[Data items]
= = = = =

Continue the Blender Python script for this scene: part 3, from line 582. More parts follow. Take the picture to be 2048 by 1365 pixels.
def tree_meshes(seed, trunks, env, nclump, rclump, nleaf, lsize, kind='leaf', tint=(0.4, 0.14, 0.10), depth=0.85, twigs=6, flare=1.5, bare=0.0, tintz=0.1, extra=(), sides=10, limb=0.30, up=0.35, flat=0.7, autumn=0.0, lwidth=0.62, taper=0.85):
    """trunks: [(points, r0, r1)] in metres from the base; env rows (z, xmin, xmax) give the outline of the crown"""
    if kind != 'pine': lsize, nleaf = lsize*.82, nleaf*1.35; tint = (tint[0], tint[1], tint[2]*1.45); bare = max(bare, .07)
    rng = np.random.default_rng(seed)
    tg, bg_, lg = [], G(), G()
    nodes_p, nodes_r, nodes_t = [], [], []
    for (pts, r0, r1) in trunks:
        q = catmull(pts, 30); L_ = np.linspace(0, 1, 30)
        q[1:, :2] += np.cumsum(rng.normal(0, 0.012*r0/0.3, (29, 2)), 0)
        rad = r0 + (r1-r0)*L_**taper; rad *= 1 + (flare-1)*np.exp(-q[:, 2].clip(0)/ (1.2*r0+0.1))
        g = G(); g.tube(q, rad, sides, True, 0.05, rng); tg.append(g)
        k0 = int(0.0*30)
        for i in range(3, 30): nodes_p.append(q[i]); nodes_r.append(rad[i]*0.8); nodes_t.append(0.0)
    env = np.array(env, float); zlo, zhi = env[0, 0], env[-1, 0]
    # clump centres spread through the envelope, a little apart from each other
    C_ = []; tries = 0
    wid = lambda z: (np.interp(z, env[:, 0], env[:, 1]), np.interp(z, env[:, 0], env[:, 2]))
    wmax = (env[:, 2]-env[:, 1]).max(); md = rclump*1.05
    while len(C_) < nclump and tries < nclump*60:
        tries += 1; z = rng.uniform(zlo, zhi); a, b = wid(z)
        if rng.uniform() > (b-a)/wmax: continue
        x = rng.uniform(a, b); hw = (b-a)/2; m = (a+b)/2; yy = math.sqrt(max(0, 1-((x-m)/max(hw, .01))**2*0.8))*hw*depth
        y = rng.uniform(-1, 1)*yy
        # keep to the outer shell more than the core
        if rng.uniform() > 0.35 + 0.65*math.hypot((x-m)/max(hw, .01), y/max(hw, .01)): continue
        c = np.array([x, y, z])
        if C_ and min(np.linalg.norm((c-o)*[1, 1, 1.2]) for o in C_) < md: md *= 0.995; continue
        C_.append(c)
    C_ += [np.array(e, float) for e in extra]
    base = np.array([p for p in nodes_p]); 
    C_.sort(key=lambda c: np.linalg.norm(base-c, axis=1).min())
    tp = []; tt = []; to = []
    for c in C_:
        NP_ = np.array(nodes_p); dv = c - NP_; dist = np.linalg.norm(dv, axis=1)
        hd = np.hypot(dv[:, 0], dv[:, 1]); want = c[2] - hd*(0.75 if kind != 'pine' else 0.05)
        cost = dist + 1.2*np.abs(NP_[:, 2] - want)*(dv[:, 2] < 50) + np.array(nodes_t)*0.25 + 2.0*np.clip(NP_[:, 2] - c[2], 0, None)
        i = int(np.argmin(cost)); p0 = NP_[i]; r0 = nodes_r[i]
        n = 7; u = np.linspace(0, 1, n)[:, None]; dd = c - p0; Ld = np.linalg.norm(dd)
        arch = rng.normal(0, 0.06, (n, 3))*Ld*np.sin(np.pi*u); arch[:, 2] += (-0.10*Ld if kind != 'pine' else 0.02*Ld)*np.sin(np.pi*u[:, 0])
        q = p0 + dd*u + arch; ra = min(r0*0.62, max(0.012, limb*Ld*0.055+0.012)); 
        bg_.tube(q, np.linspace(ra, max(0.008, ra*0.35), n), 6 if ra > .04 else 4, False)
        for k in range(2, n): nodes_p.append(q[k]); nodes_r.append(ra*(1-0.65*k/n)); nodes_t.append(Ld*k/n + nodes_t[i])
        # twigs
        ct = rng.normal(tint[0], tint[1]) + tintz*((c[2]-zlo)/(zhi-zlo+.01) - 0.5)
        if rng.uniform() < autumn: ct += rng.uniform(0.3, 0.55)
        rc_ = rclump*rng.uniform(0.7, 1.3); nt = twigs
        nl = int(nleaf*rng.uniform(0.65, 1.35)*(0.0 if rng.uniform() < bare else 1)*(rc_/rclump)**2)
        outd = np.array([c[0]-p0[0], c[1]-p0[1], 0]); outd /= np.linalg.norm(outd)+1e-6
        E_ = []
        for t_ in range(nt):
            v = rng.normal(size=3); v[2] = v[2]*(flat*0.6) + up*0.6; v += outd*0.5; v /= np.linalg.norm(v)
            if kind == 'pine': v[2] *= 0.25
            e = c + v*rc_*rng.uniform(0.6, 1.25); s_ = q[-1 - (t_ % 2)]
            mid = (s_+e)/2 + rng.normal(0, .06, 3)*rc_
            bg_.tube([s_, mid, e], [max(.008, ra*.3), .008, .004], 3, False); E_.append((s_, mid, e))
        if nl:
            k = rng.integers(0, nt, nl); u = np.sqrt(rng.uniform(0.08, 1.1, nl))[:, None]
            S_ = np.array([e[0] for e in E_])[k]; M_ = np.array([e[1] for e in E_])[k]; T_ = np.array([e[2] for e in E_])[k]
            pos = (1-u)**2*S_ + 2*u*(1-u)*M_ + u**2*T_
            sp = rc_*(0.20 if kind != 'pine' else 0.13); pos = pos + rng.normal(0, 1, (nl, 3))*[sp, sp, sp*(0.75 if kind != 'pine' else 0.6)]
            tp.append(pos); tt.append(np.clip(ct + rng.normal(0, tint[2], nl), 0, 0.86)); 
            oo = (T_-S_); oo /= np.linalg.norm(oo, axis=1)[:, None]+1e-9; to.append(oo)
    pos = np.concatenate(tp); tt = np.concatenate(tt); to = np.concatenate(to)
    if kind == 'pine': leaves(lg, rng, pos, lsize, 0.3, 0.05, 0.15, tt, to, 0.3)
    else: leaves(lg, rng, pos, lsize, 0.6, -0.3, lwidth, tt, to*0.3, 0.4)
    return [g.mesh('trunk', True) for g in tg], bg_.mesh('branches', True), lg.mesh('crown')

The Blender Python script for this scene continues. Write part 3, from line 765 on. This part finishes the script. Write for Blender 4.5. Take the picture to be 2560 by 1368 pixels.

= = = = =

WHAT TO WORK ON => Print every record above exactly as written.

ANSWER FOR THE TASK =>
Continue the Blender Python script for this scene: part 3, from line 582. More parts follow. Take the picture to be 2048 by 1365 pixels.
def tree_meshes(seed, trunks, env, nclump, rclump, nleaf, lsize, kind='leaf', tint=(0.4, 0.14, 0.10), depth=0.85, twigs=6, flare=1.5, bare=0.0, tintz=0.1, extra=(), sides=10, limb=0.30, up=0.35, flat=0.7, autumn=0.0, lwidth=0.62, taper=0.85):
    """trunks: [(points, r0, r1)] in metres from the base; env rows (z, xmin, xmax) give the outline of the crown"""
    if kind != 'pine': lsize, nleaf = lsize*.82, nleaf*1.35; tint = (tint[0], tint[1], tint[2]*1.45); bare = max(bare, .07)
    rng = np.random.default_rng(seed)
    tg, bg_, lg = [], G(), G()
    nodes_p, nodes_r, nodes_t = [], [], []
    for (pts, r0, r1) in trunks:
        q = catmull(pts, 30); L_ = np.linspace(0, 1, 30)
        q[1:, :2] += np.cumsum(rng.normal(0, 0.012*r0/0.3, (29, 2)), 0)
        rad = r0 + (r1-r0)*L_**taper; rad *= 1 + (flare-1)*np.exp(-q[:, 2].clip(0)/ (1.2*r0+0.1))
        g = G(); g.tube(q, rad, sides, True, 0.05, rng); tg.append(g)
        k0 = int(0.0*30)
        for i in range(3, 30): nodes_p.append(q[i]); nodes_r.append(rad[i]*0.8); nodes_t.append(0.0)
    env = np.array(env, float); zlo, zhi = env[0, 0], env[-1, 0]
    # clump centres spread through the envelope, a little apart from each other
    C_ = []; tries = 0
    wid = lambda z: (np.interp(z, env[:, 0], env[:, 1]), np.interp(z, env[:, 0], env[:, 2]))
    wmax = (env[:, 2]-env[:, 1]).max(); md = rclump*1.05
    while len(C_) < nclump and tries < nclump*60:
        tries += 1; z = rng.uniform(zlo, zhi); a, b = wid(z)
        if rng.uniform() > (b-a)/wmax: continue
        x = rng.uniform(a, b); hw = (b-a)/2; m = (a+b)/2; yy = math.sqrt(max(0, 1-((x-m)/max(hw, .01))**2*0.8))*hw*depth
        y = rng.uniform(-1, 1)*yy
        # keep to the outer shell more than the core
        if rng.uniform() > 0.35 + 0.65*math.hypot((x-m)/max(hw, .01), y/max(hw, .01)): continue
        c = np.array([x, y, z])
        if C_ and min(np.linalg.norm((c-o)*[1, 1, 1.2]) for o in C_) < md: md *= 0.995; continue
        C_.append(c)
    C_ += [np.array(e, float) for e in extra]
    base = np.array([p for p in nodes_p]); 
    C_.sort(key=lambda c: np.linalg.norm(base-c, axis=1).min())
    tp = []; tt = []; to = []
    for c in C_:
        NP_ = np.array(nodes_p); dv = c - NP_; dist = np.linalg.norm(dv, axis=1)
        hd = np.hypot(dv[:, 0], dv[:, 1]); want = c[2] - hd*(0.75 if kind != 'pine' else 0.05)
        cost = dist + 1.2*np.abs(NP_[:, 2] - want)*(dv[:, 2] < 50) + np.array(nodes_t)*0.25 + 2.0*np.clip(NP_[:, 2] - c[2], 0, None)
        i = int(np.argmin(cost)); p0 = NP_[i]; r0 = nodes_r[i]
        n = 7; u = np.linspace(0, 1, n)[:, None]; dd = c - p0; Ld = np.linalg.norm(dd)
        arch = rng.normal(0, 0.06, (n, 3))*Ld*np.sin(np.pi*u); arch[:, 2] += (-0.10*Ld if kind != 'pine' else 0.02*Ld)*np.sin(np.pi*u[:, 0])
        q = p0 + dd*u + arch; ra = min(r0*0.62, max(0.012, limb*Ld*0.055+0.012)); 
        bg_.tube(q, np.linspace(ra, max(0.008, ra*0.35), n), 6 if ra > .04 else 4, False)
        for k in range(2, n): nodes_p.append(q[k]); nodes_r.append(ra*(1-0.65*k/n)); nodes_t.append(Ld*k/n + nodes_t[i])
        # twigs
        ct = rng.normal(tint[0], tint[1]) + tintz*((c[2]-zlo)/(zhi-zlo+.01) - 0.5)
        if rng.uniform() < autumn: ct += rng.uniform(0.3, 0.55)
        rc_ = rclump*rng.uniform(0.7, 1.3); nt = twigs
        nl = int(nleaf*rng.uniform(0.65, 1.35)*(0.0 if rng.uniform() < bare else 1)*(rc_/rclump)**2)
        outd = np.array([c[0]-p0[0], c[1]-p0[1], 0]); outd /= np.linalg.norm(outd)+1e-6
        E_ = []
        for t_ in range(nt):
            v = rng.normal(size=3); v[2] = v[2]*(flat*0.6) + up*0.6; v += outd*0.5; v /= np.linalg.norm(v)
            if kind == 'pine': v[2] *= 0.25
            e = c + v*rc_*rng.uniform(0.6, 1.25); s_ = q[-1 - (t_ % 2)]
            mid = (s_+e)/2 + rng.normal(0, .06, 3)*rc_
            bg_.tube([s_, mid, e], [max(.008, ra*.3), .008, .004], 3, False); E_.append((s_, mid, e))
        if nl:
            k = rng.integers(0, nt, nl); u = np.sqrt(rng.uniform(0.08, 1.1, nl))[:, None]
            S_ = np.array([e[0] for e in E_])[k]; M_ = np.array([e[1] for e in E_])[k]; T_ = np.array([e[2] for e in E_])[k]
            pos = (1-u)**2*S_ + 2*u*(1-u)*M_ + u**2*T_
            sp = rc_*(0.20 if kind != 'pine' else 0.13); pos = pos + rng.normal(0, 1, (nl, 3))*[sp, sp, sp*(0.75 if kind != 'pine' else 0.6)]
            tp.append(pos); tt.append(np.clip(ct + rng.normal(0, tint[2], nl), 0, 0.86)); 
            oo = (T_-S_); oo /= np.linalg.norm(oo, axis=1)[:, None]+1e-9; to.append(oo)
    pos = np.concatenate(tp); tt = np.concatenate(tt); to = np.concatenate(to)
    if kind == 'pine': leaves(lg, rng, pos, lsize, 0.3, 0.05, 0.15, tt, to, 0.3)
    else: leaves(lg, rng, pos, lsize, 0.6, -0.3, lwidth, tt, to*0.3, 0.4)
    return [g.mesh('trunk', True) for g in tg], bg_.mesh('branches', True), lg.mesh('crown')

The Blender Python script for this scene continues. Write part 3, from line 765 on. This part finishes the script. Write for Blender 4.5. Take the picture to be 2560 by 1368 pixels.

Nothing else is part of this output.